Task to complete: Every entry should be repeated exactly. Omit the pictures.

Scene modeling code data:
==========
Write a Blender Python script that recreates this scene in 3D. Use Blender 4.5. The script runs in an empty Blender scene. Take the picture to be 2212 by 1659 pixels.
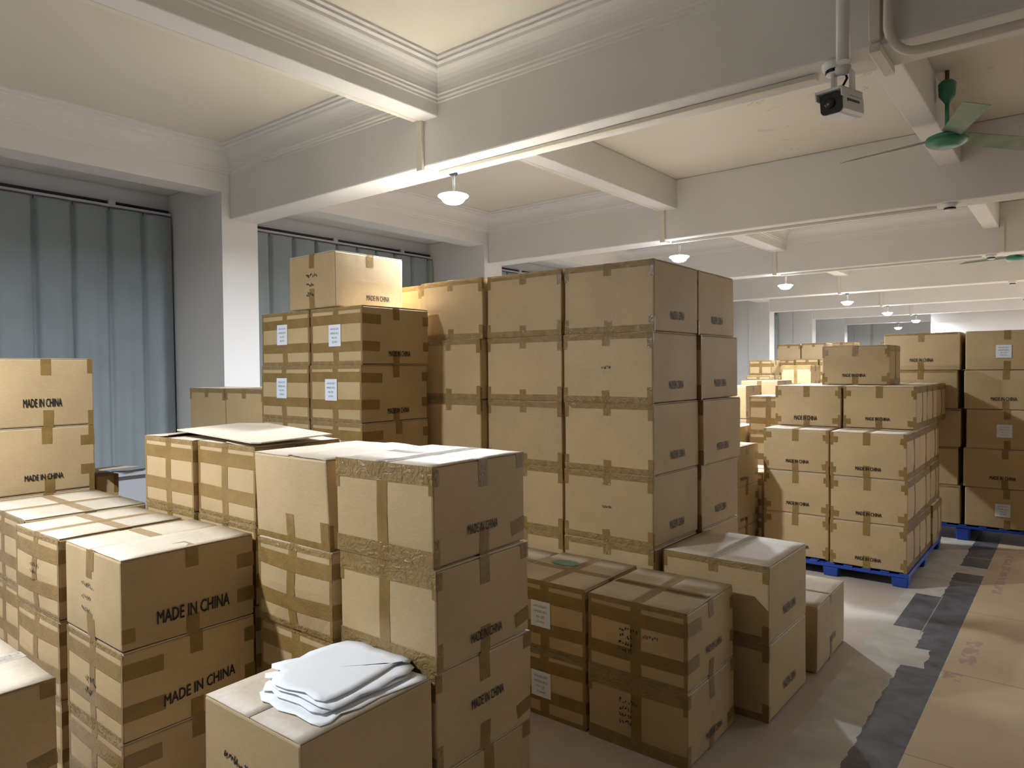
import bpy, bmesh, math, random
from mathutils import Vector, Matrix
R_ = math.radians
sc = bpy.context.scene
COL = sc.collection
random.seed(7)

# ------------------------------------------------------------------ camera
CH = 1.75                                  # eye height
F, YAW, PIT, ROL = 1519.4, .6795, .0202, -.0087
cam_d = bpy.data.cameras.new('camera'); cam = bpy.data.objects.new('camera', cam_d); COL.objects.link(cam)
cam_d.sensor_fit = 'HORIZONTAL'; cam_d.sensor_width = 36.0; cam_d.lens = F / 2212 * 36.0
cam_d.clip_start = .05; cam_d.clip_end = 200
sy, cy = math.sin(YAW), math.cos(YAW)
fw = Vector((-sy * math.cos(PIT), cy * math.cos(PIT), -math.sin(PIT)))
rt = Vector((cy, sy, 0)); up = rt.cross(fw)
r2 = rt * math.cos(ROL) + up * math.sin(ROL); u2 = -rt * math.sin(ROL) + up * math.cos(ROL)
cam.matrix_world = Matrix(((r2.x, u2.x, -fw.x, 0), (r2.y, u2.y, -fw.y, 0), (r2.z, u2.z, -fw.z, CH), (0, 0, 0, 1)))
sc.camera = cam
# ------------------------------------------------------------------ world, view
w = bpy.data.worlds.new('world'); sc.world = w; w.use_nodes = True
w.node_tree.nodes['Background'].inputs[0].default_value = (.55, .52, .5, 1)
w.node_tree.nodes['Background'].inputs[1].default_value = 0.0
sc.view_settings.view_transform = 'Standard'; sc.view_settings.look = 'None'
sc.view_settings.gamma = 1.0; sc.view_settings.use_curve_mapping = False
sc.view_settings.exposure = 1.0
LAMP_STRENGTH = 40.0
LAMP_WATTS = 72.0
LAMP_COLOR = (.85, .915, 1.0)

# ------------------------------------------------------------------ helpers
def lin(r, g, b):
    f = lambda c: (c / 255 / 12.92) if c / 255 <= .04045 else ((c / 255 + .055) / 1.055) ** 2.4
    return (f(r), f(g), f(b), 1)
def tag(o, label=None, cat=None, group=None, kind=None):
    if label: o['label'] = label
    if cat: o['category'] = cat
    if group: o['group'] = group
    if kind: o['kind'] = kind
    return o
def empty(name, loc, rz=0, label=None, cat=None, group=None):
    o = bpy.data.objects.new(name, None); COL.objects.link(o); o.empty_display_size = .1
    o.location = loc; o.rotation_euler = (0, 0, rz)
    return tag(o, label, cat, group)
def link(name, me, m, parent=None):
    if m is not None and not me.materials: me.materials.append(m)
    o = bpy.data.objects.new(name, me); COL.objects.link(o)
    if parent is not None: o.parent = parent
    return o
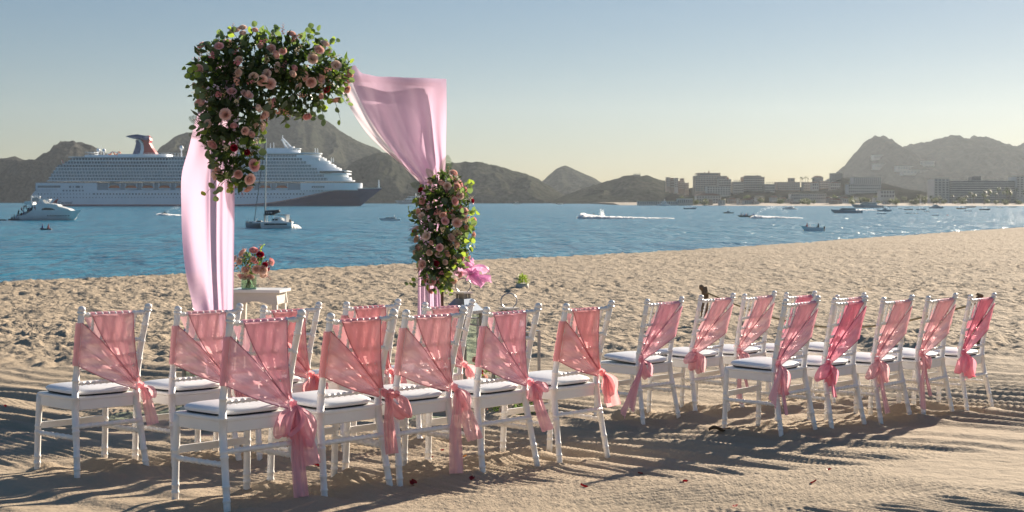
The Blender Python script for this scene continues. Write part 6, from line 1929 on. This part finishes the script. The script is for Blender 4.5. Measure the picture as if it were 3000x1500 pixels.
    ordn = ['first', 'second', 'third', 'fourth', 'fifth', 'sixth', 'seventh', 'eighth', 'ninth', 'tenth']
    for x, Y in spots:
        yb = 601 - (Y - 1380) * 0.055 + r.uniform(-2, 1)
        w = r.uniform(9, 24); h = r.uniform(5, 11)
        wm, fl, rf = r.choice([0, 1, 1, 2]), r.choice([1, 2, 2]), r.choice([None, None, 2.0])
        base = '%s %s house%s %s' % (tone[wm], ('one storey', 'two storey')[fl - 1], ' with clay roof' if rf else '', next(t for q, t in marks if x < q))
        n = seen[base] = seen.get(base, -1) + 1
        b(x, x + w, yb - h, yb, Y, base if n == 0 else base + ', ' + ordn[n] + ' from the left', wm, fl, r.choice([2, 3, 4]), r.uniform(8, 14), rf, (), 'small houses of the low town', 'house', 'house', False)
    # thin palms on the ridge and grove in front of the hotel
    crowns = [palm_crown(k) for k in range(3)]
    bushes = [bush_crown(k) for k in range(3)]
    def palm(x, yb, yt, Y, label, group, s, kind=0):
        a, t = at(x, yb, Y), at(x, yt, Y)
        root = empty('palm_tree' if kind == 0 else 'leafy_tree', a, r.uniform(0, 6), label, 'tree', group)
        H = t.z - a.z
        MB().tube([(0, 0, -3), (0.15, 0, H * 0.5), (0, 0.1, H)], [0.26 * s, 0.2 * s, 0.16 * s], 6).build('trunk', TRUNK, root)
        o = link('crown', r.choice(crowns if kind == 0 else bushes), root)
        o.location = (0, 0.1, H - (0 if kind == 0 else 1.5 * s)); o.scale = (s, s, s)
    for q, (x, yb, yt) in enumerate(((2347, 530, 519.5), (2352, 530, 522), (2360, 530, 518), (2367, 530, 521), (2380, 531, 523))): palm(x, yb, yt, 1995, ('leftmost thin palm', 'short second palm', 'tallest middle palm', 'fourth thin palm', 'lone rightmost palm')[q] + ' of the row against the sky on the town ridge', 'thin palms on the ridge', 1.1)
    for i in range(40):
        x = r.uniform(2690, 3010); Y = r.uniform(1420, 1540)
        top = np.interp(x, [2690, 2760, 2860, 2930, 3010], [574, 573, 566, 552, 555]) + r.uniform(-3, 12)
        palm(x, 596, top, Y, 'dull green palm of the grove in front of the long hotel wing', 'palm grove by the right shore', r.uniform(1.0, 1.7), 0)
    for i in range(46):
        x = r.uniform(1990, 2720); Y = r.uniform(1430, 1760)
        yb = 602 - (Y - 1380) * 0.05
        palm(x, yb, yb - r.uniform(5, 10), Y, 'rounded dull green tree among the low houses of the town', 'leafy trees in the low town', r.uniform(0.9, 1.7), 1)
    for i in range(26):
        x = r.uniform(2540, 3010); Y = r.uniform(1410, 1520)
        palm(x, 598, 590 + r.uniform(-5, 3), Y, 'rounded dull green tree of the grove along the right shore', 'leafy trees by the right shore', r.uniform(0.8, 1.5), 1)
# ------------------------------------------------------------------ build everything
build_sea()
build_hills()
build_ship()
build_town()
build_chairs()
build_sand()
build_haze()
build_arch()
build_garlands()
build_props()
build_boats()
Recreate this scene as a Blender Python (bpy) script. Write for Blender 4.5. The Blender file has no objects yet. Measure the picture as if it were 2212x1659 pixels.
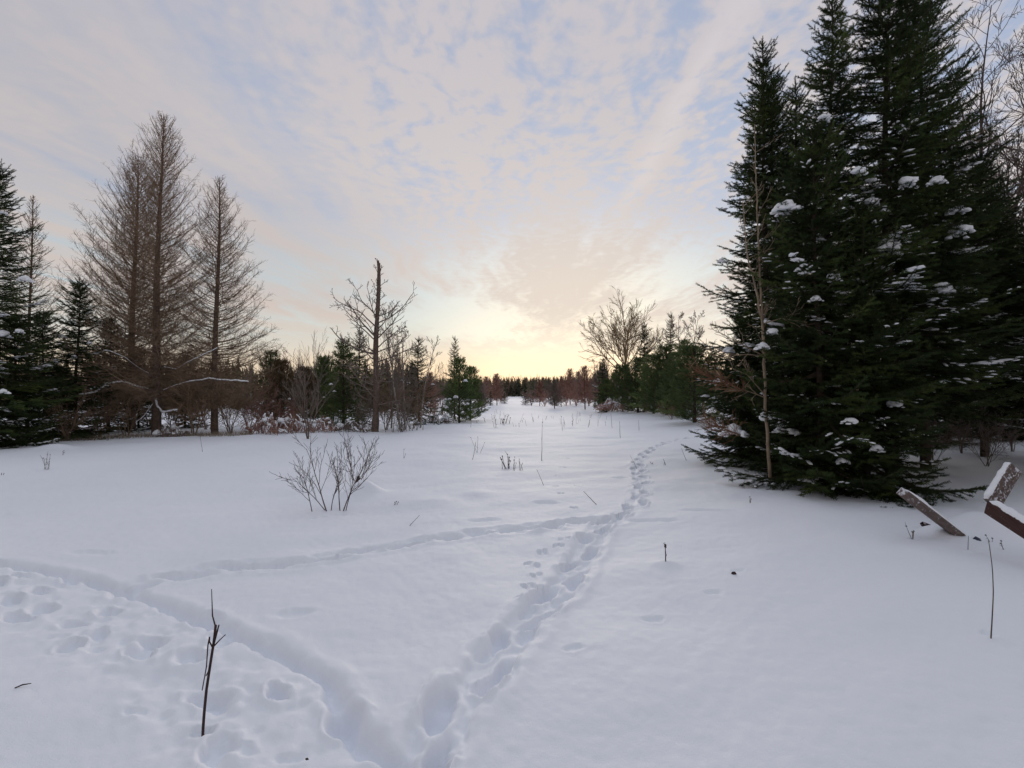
==========
Solved exercise:
Write a Blender Python script that recreates this scene in 3D. Use Blender 4.5. The script runs in an empty Blender scene. Take the picture to be 2212 by 1659 pixels.
import bpy, bmesh, math, random
from mathutils import Vector, Matrix
R_ = math.radians
sc = bpy.context.scene
COL = sc.collection
random.seed(7)

# ------------------------------------------------------------------ camera
CH = 1.75                                  # eye height
F, YAW, PIT, ROL = 1519.4, .6795, .0202, -.0087
cam_d = bpy.data.cameras.new('camera'); cam = bpy.data.objects.new('camera', cam_d); COL.objects.link(cam)
cam_d.sensor_fit = 'HORIZONTAL'; cam_d.sensor_width = 36.0; cam_d.lens = F / 2212 * 36.0
cam_d.clip_start = .05; cam_d.clip_end = 200
sy, cy = math.sin(YAW), math.cos(YAW)
fw = Vector((-sy * math.cos(PIT), cy * math.cos(PIT), -math.sin(PIT)))
rt = Vector((cy, sy, 0)); up = rt.cross(fw)
r2 = rt * math.cos(ROL) + up * math.sin(ROL); u2 = -rt * math.sin(ROL) + up * math.cos(ROL)
cam.matrix_world = Matrix(((r2.x, u2.x, -fw.x, 0), (r2.y, u2.y, -fw.y, 0), (r2.z, u2.z, -fw.z, CH), (0, 0, 0, 1)))
sc.camera = cam
# ------------------------------------------------------------------ world, view
w = bpy.data.worlds.new('world'); sc.world = w; w.use_nodes = True
w.node_tree.nodes['Background'].inputs[0].default_value = (.55, .52, .5, 1)
w.node_tree.nodes['Background'].inputs[1].default_value = 0.0
sc.view_settings.view_transform = 'Standard'; sc.view_settings.look = 'None'
sc.view_settings.gamma = 1.0; sc.view_settings.use_curve_mapping = False
sc.view_settings.exposure = 1.0
LAMP_STRENGTH = 40.0
LAMP_WATTS = 72.0
LAMP_COLOR = (.85, .915, 1.0)

# ------------------------------------------------------------------ helpers
def lin(r, g, b):
    f = lambda c: (c / 255 / 12.92) if c / 255 <= .04045 else ((c / 255 + .055) / 1.055) ** 2.4
    return (f(r), f(g), f(b), 1)
def tag(o, label=None, cat=None, group=None, kind=None):
    if label: o['label'] = label
    if cat: o['category'] = cat
    if group: o['group'] = group
    if kind: o['kind'] = kind
    return o
def empty(name, loc, rz=0, label=None, cat=None, group=None):
    o = bpy.data.objects.new(name, None); COL.objects.link(o); o.empty_display_size = .1
    o.location = loc; o.rotation_euler = (0, 0, rz)
    return tag(o, label, cat, group)
def link(name, me, m, parent=None):
    if m is not None and not me.materials: me.materials.append(m)
    o = bpy.data.objects.new(name, me); COL.objects.link(o)
    if parent is not None: o.parent = parent
    return o
The Blender Python script for this scene continues. Write part 6, from line 1929 on. This part finishes the script. The script is for Blender 4.5. Measure the picture as if it were 3000x1500 pixels.
    ordn = ['first', 'second', 'third', 'fourth', 'fifth', 'sixth', 'seventh', 'eighth', 'ninth', 'tenth']
    for x, Y in spots:
        yb = 601 - (Y - 1380) * 0.055 + r.uniform(-2, 1)
        w = r.uniform(9, 24); h = r.uniform(5, 11)
        wm, fl, rf = r.choice([0, 1, 1, 2]), r.choice([1, 2, 2]), r.choice([None, None, 2.0])
        base = '%s %s house%s %s' % (tone[wm], ('one storey', 'two storey')[fl - 1], ' with clay roof' if rf else '', next(t for q, t in marks if x < q))
        n = seen[base] = seen.get(base, -1) + 1
        b(x, x + w, yb - h, yb, Y, base if n == 0 else base + ', ' + ordn[n] + ' from the left', wm, fl, r.choice([2, 3, 4]), r.uniform(8, 14), rf, (), 'small houses of the low town', 'house', 'house', False)
    # thin palms on the ridge and grove in front of the hotel
    crowns = [palm_crown(k) for k in range(3)]
    bushes = [bush_crown(k) for k in range(3)]
    def palm(x, yb, yt, Y, label, group, s, kind=0):
        a, t = at(x, yb, Y), at(x, yt, Y)
        root = empty('palm_tree' if kind == 0 else 'leafy_tree', a, r.uniform(0, 6), label, 'tree', group)
        H = t.z - a.z
        MB().tube([(0, 0, -3), (0.15, 0, H * 0.5), (0, 0.1, H)], [0.26 * s, 0.2 * s, 0.16 * s], 6).build('trunk', TRUNK, root)
        o = link('crown', r.choice(crowns if kind == 0 else bushes), root)
        o.location = (0, 0.1, H - (0 if kind == 0 else 1.5 * s)); o.scale = (s, s, s)
    for q, (x, yb, yt) in enumerate(((2347, 530, 519.5), (2352, 530, 522), (2360, 530, 518), (2367, 530, 521), (2380, 531, 523))): palm(x, yb, yt, 1995, ('leftmost thin palm', 'short second palm', 'tallest middle palm', 'fourth thin palm', 'lone rightmost palm')[q] + ' of the row against the sky on the town ridge', 'thin palms on the ridge', 1.1)
    for i in range(40):
        x = r.uniform(2690, 3010); Y = r.uniform(1420, 1540)
        top = np.interp(x, [2690, 2760, 2860, 2930, 3010], [574, 573, 566, 552, 555]) + r.uniform(-3, 12)
        palm(x, 596, top, Y, 'dull green palm of the grove in front of the long hotel wing', 'palm grove by the right shore', r.uniform(1.0, 1.7), 0)
    for i in range(46):
        x = r.uniform(1990, 2720); Y = r.uniform(1430, 1760)
        yb = 602 - (Y - 1380) * 0.05
        palm(x, yb, yb - r.uniform(5, 10), Y, 'rounded dull green tree among the low houses of the town', 'leafy trees in the low town', r.uniform(0.9, 1.7), 1)
    for i in range(26):
        x = r.uniform(2540, 3010); Y = r.uniform(1410, 1520)
        palm(x, 598, 590 + r.uniform(-5, 3), Y, 'rounded dull green tree of the grove along the right shore', 'leafy trees by the right shore', r.uniform(0.8, 1.5), 1)
# ------------------------------------------------------------------ build everything
build_sea()
build_hills()
build_ship()
build_town()
build_chairs()
build_sand()
build_haze()
build_arch()
build_garlands()
build_props()
build_boats()
Recreate this scene as a Blender Python (bpy) script. Write for Blender 4.5. The Blender file has no objects yet. Measure the picture as if it were 2212x1659 pixels.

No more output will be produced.